## Begin Rows

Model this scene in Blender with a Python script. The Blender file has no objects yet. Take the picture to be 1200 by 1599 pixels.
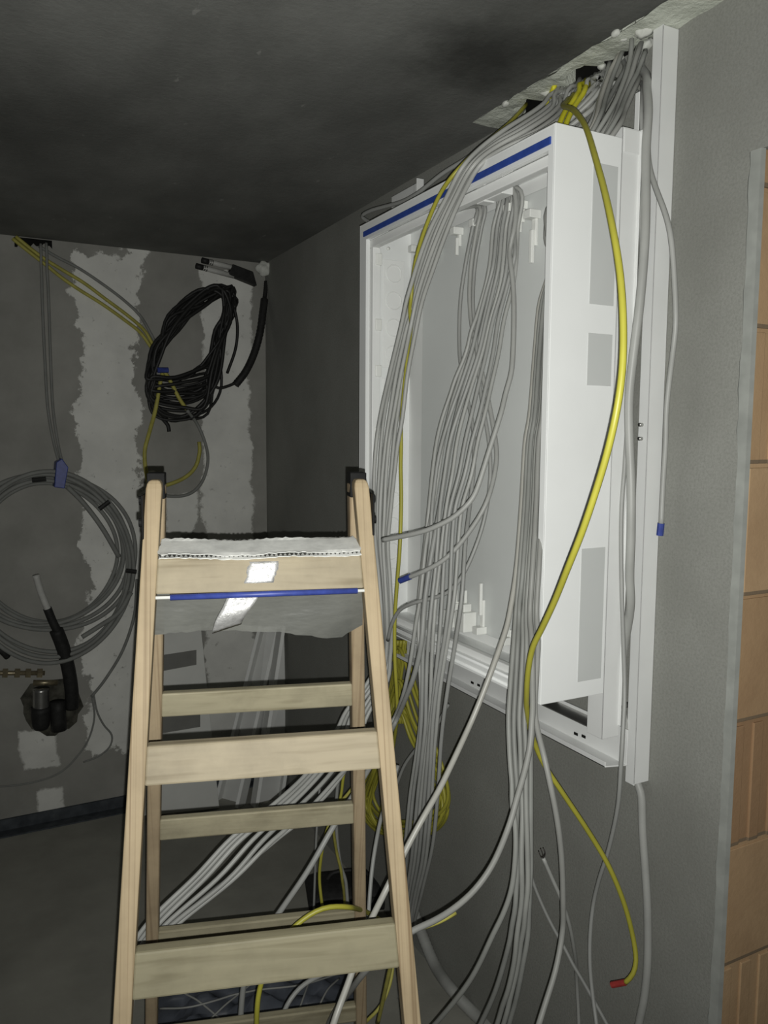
import bpy, bmesh, math, random
from mathutils import Vector, Matrix
random.seed(7)
SC = bpy.context.scene
COL = SC.collection
# ------------------------------------------------------------------ camera
CAM = Vector((0, 0, 1.738))
R_ = Vector((0.88782632, -0.46012677, 0.00691209))
U_ = Vector((0.03811232, 0.08849094, 0.99534758))
F_ = Vector((0.45859773, 0.88343234, -0.09610108))
FPX = 1238.8
cd = bpy.data.cameras.new('camera')
cam = bpy.data.objects.new('camera', cd)
COL.objects.link(cam)
cam.matrix_world = Matrix(((R_.x, U_.x, -F_.x, CAM.x), (R_.y, U_.y, -F_.y, CAM.y), (R_.z, U_.z, -F_.z, CAM.z), (0, 0, 0, 1)))
cd.sensor_fit = 'HORIZONTAL'
cd.sensor_width = 36.0
cd.lens = 36.0 * FPX / 1200.0
cd.clip_start = 0.01
cd.clip_end = 60
SC.camera = cam
# ------------------------------------------------------------------ light: the phone's own flash plus a faint night ambience
w = bpy.data.worlds.new('night')
SC.world = w
w.use_nodes = True
w.node_tree.nodes['Background'].inputs['Color'].default_value = (1.0, 0.99, 0.9, 1)
w.node_tree.nodes['Background'].inputs['Strength'].default_value = 0.02
ld = bpy.data.lights.new('flash', 'SPOT')
ld.energy = 106
ld.color = (1.0, 1.0, 0.965)
ld.shadow_soft_size = 0.0022
ld.spot_size = math.radians(138)
ld.spot_blend = 1.0
flash = bpy.data.objects.new('flash', ld)
COL.objects.link(flash)
flash.matrix_world = cam.matrix_world @ Matrix.Rotation(math.radians(8), 4, 'X')
flash.location = CAM + R_ * 0.005 - U_ * 0.015
SC.view_settings.view_transform = 'Standard'
SC.view_settings.look = 'None'
SC.view_settings.exposure = 0.0
SC.view_settings.gamma = 1.0
SC.view_settings.use_curve_mapping = False
# room dimensions found from the photograph
XW, YB, H = 1.279, 3.718, 2.552
CX, CB, CY0, CY1, CZ0, CZ1 = 0.976, 1.137, 1.203, 2.033, 1.212, 2.312   # cabinet


# ------------------------------------------------------------------ helpers
def ray(px, py):
    return F_ + R_ * ((px - 600) / FPX) + U_ * ((799.5 - py) / FPX)


def pt(px, py, *s):
    """photo direction met with a plane of the room: x=..., 'y', 'z', or at depth 'Z'"""
    d = ray(px, py)
    if len(s) == 1:
        return CAM + d * (s[0] / d.x)
    k, v = s
    if k == 'y':
        return CAM + d * (v / d.y)
    if k == 'z':
        return CAM + d * ((v - CAM.z) / d.z)
    if k == 'w':
        return Vector(v)
    return CAM + d * v


def lin(c):
    f = lambda v: (v / 12.92 if v <= 0.04045 else ((v + 0.055) / 1.055) ** 2.4)
    return tuple(f(v / 255.0) for v in c) + (1.0,)


class NT:
    def __init__(s, name):
        s.m = bpy.data.materials.new(name)
        s.m.use_nodes = True
        s.t = s.m.node_tree
        s.b = s.t.nodes['Principled BSDF']
        s.tc = s.t.nodes.new('ShaderNodeTexCoord')

    def new(s, k):
        return s.t.nodes.new(k)

    def link(s, a, b):
        s.t.links.new(a, b)

    def math(s, op, a, b=None, c=None, clamp=False):
        n = s.new('ShaderNodeMath')
        n.operation = op
        n.use_clamp = clamp
        for i, v in enumerate((a, b, c)):
            if v is None:
                continue
            if isinstance(v, (int, float)):
                n.inputs[i].default_value = v
            else:
                s.link(v, n.inputs[i])
        return n.outputs[0]

    def noise(s, scale, detail=4, rough=0.55, stretch=(1, 1, 1), off=(0, 0, 0), dist=0.0):
        mp = s.new('ShaderNodeMapping')
        mp.inputs['Scale'].default_value = stretch
        mp.inputs['Location'].default_value = off
        s.link(s.tc.outputs['Object'], mp.inputs['Vector'])
        n = s.new('ShaderNodeTexNoise')
        n.inputs['Scale'].default_value = scale
        n.inputs['Detail'].default_value = detail
        n.inputs['Roughness'].default_value = rough
        n.inputs['Distortion'].default_value = dist
        s.link(mp.outputs[0], n.inputs['Vector'])
        return n.outputs['Fac']

    def ramp(s, fac, stops):
        r = s.new('ShaderNodeValToRGB')
        e = r.color_ramp.elements
        while len(e) < len(stops):
            e.new(0.5)
        for i, (p, c) in enumerate(stops):
            e[i].position = p
            e[i].color = c if len(c) == 4 else tuple(c) + (1,)
        s.link(fac, r.inputs[0])
        return r.outputs[0]

    def mix(s, fac, a, b):
        n = s.new('ShaderNodeMix')
        n.data_type = 'RGBA'
        for sock, v in ((n.inputs[0], fac), (n.inputs[6], a), (n.inputs[7], b)):
            if isinstance(v, (int, float)):
                sock.default_value = v
            elif isinstance(v, tuple):
                sock.default_value = v if len(v) == 4 else v + (1,)
            else:
                s.link(v, sock)
        return n.outputs[2]

    def xyz(s):
        n = s.new('ShaderNodeSeparateXYZ')
        s.link(s.tc.outputs['Object'], n.inputs[0])
        return n.outputs

    def bump(s, h, strength=0.3, dist=0.01):
        n = s.new('ShaderNodeBump')
        n.inputs['Strength'].default_value = strength
        n.inputs['Distance'].default_value = dist
        s.link(h, n.inputs['Height'])
        s.link(n.outputs[0], s.b.inputs['Normal'])

    def base(s, c, rough=0.6, metal=0.0, spec=0.5):
        if isinstance(c, tuple):
            s.b.inputs['Base Color'].default_value = c if len(c) == 4 else c + (1,)
        else:
            s.link(c, s.b.inputs['Base Color'])
        s.b.inputs['Roughness'].default_value = rough
        s.b.inputs['Metallic'].default_value = metal
        s.b.inputs['Specular IOR Level'].default_value = spec
        return s.m


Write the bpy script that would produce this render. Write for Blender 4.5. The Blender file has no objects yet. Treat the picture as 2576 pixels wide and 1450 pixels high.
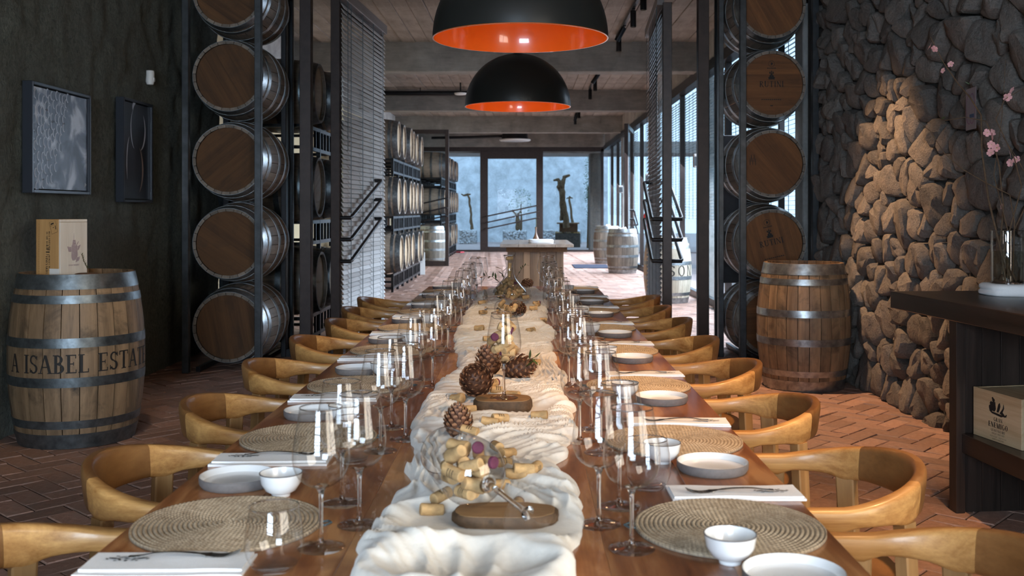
import bpy, bmesh, math, random
from mathutils import Vector, Matrix, noise
random.seed(7)
S = bpy.context.scene
COL = S.collection
PI = math.pi
R = math.radians
# ---------------------------------------------------------------- camera
# eye 1.35 m above the floor, level, looking along +Y (metres); lens shift keeps verticals upright
F, CX, CY, H = 2550.0, 1318.0, 529.0, 1.35
cam_d = bpy.data.cameras.new('camera')
cam = bpy.data.objects.new('camera', cam_d)
COL.objects.link(cam)
cam.location = (0, 0, H)
cam.rotation_euler = (R(90), 0, 0)
cam_d.sensor_width = 36.0
cam_d.lens = F / 2576 * 36.0
cam_d.shift_x = (1288 - CX) / 2576
cam_d.shift_y = (CY - 725) / 2576
cam_d.clip_start = 0.05
cam_d.clip_end = 300
cam_d.dof.use_dof = True
cam_d.dof.focus_distance = 4.2
cam_d.dof.aperture_fstop = 6.3
S.camera = cam
# ---------------------------------------------------------------- world, lights, exposure
w = bpy.data.worlds.new('world')
S.world = w
w.use_nodes = True
bg = w.node_tree.nodes['Background']
bg.inputs[0].default_value = (0.50, 0.74, 1.0, 1)
bg.inputs[1].default_value = 2.0
S.view_settings.view_transform = 'Standard'
S.view_settings.look = 'None'
S.view_settings.exposure = 0.0
S.view_settings.gamma = 1.0
S.view_settings.use_curve_mapping = False
S.cycles.use_denoising = True
S.cycles.max_bounces = 7
S.cycles.diffuse_bounces = 3
S.cycles.glossy_bounces = 3
S.cycles.transmission_bounces = 6
S.cycles.transparent_max_bounces = 24
S.cycles.use_adaptive_sampling = True
S.cycles.adaptive_threshold = 0.08
S.cycles.adaptive_min_samples = 12
S.cycles.sample_clamp_indirect = 6.0
S.cycles.caustics_reflective = False
S.cycles.caustics_refractive = False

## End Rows

» **Goal of the exercise**: Pick out each line that holds the string "file".

» **Task answer**:
Model this scene in Blender with a Python script. The Blender file has no objects yet. Take the picture to be 1200 by 1599 pixels.
Write the bpy script that would produce this render. Write for Blender 4.5. The Blender file has no objects yet. Treat the picture as 2576 pixels wide and 1450 pixels high.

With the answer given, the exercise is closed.